Forest Flux undermines the stable human frame by extending agency to the landscape itself. The evident (although perhaps repressed) knowledge that forests don’t need us to perceive them, and that they evolve whether or not we pay attention, is present here. The artwork implicates us not as observers but as participants in a mutual transformation.

Similarly, Bruce Eesly’s New Farmer turns the gaze back on us, using AI to fabricate eerily pristine photos of fake agriculture from the green revolution of the 1960s onwards. The farmers appear too symmetrical, too perfect—uncanny androids of pastoral myth. The vegetables, too, become increasingly grotesquely engineered as the images continue up throughout time. AI, in Eesly’s hands, becomes both a mirror and a trickster: it mimics our aesthetic desires, only to expose their absurdity when taken to the extreme. Control, it turns out, is another illusion of the ego. At the same time, New Farmer confronts us with a scarier reality of humanity’s loss of control: It is not just the future that seems uncertain with the arrival of AI, it is also our past and how it will be transformed into dangerous fake narratives depending on who will be in charge of our archival memory.
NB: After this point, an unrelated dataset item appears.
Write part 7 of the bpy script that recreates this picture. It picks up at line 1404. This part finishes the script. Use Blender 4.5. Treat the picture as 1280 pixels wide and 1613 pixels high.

Toward an Eco-Logic: Shared Agency in Hybrid Systems
Across these works, a shared message emerges: the future is not about artificial intelligence replacing human intelligence. Instead, Hybrid Futures suggest the imaginary of a future where both are enmeshed in a broader web of ecological and machinic systems and where agency is distributed, not centralized.
Ego-logic defines through separation: human over machine, mind over matter, self over world. Eco-logic, by contrast, is relational. In such a logic, even the question of AI “matching” human cognition becomes irrelevant. Why measure intelligence by a single standard, when cognition is already multiple and hybrid?
Hybrid Futures doesn’t simply critique the ego—it offers alternatives through non-linear storytelling, ritualistic approaches to data, entangled perspectives, and synthetic aesthetics, that the artworks enact through new forms of knowing. They don’t tell us to give up being human, but they ask us to give up being human alone.

We Are Already Hybrid
Elektron’s Hybrid Futures arrives at a moment when the limits of the ego—and the civilizations built upon it—are becoming impossible to ignore. Climate instability, algorithmic governance, and post-human artificial knowledge are not futuristic—they are here. As such, the exhibition invites us not to resist hybridity, but to recognize that we are already hybrid and to let artistic imaginaries make us grapple with these thoughts in a safe and dialogical environment. The artworks give us a shared space of exploration of the current technological and climatic realities that still seem too fictional to let us fully integrate them.
To survive this shift, their shared message is to trade the ego’s illusion of mastery for the eco-logics of co-existence. Intelligence must be reimagined not as what separates us from the world, but as what connects us more deeply within it. It may seem extremely scary to let that idea sink in and really become part one’s worldview. But digital art, Hybrid Futures suggests, helps us get there.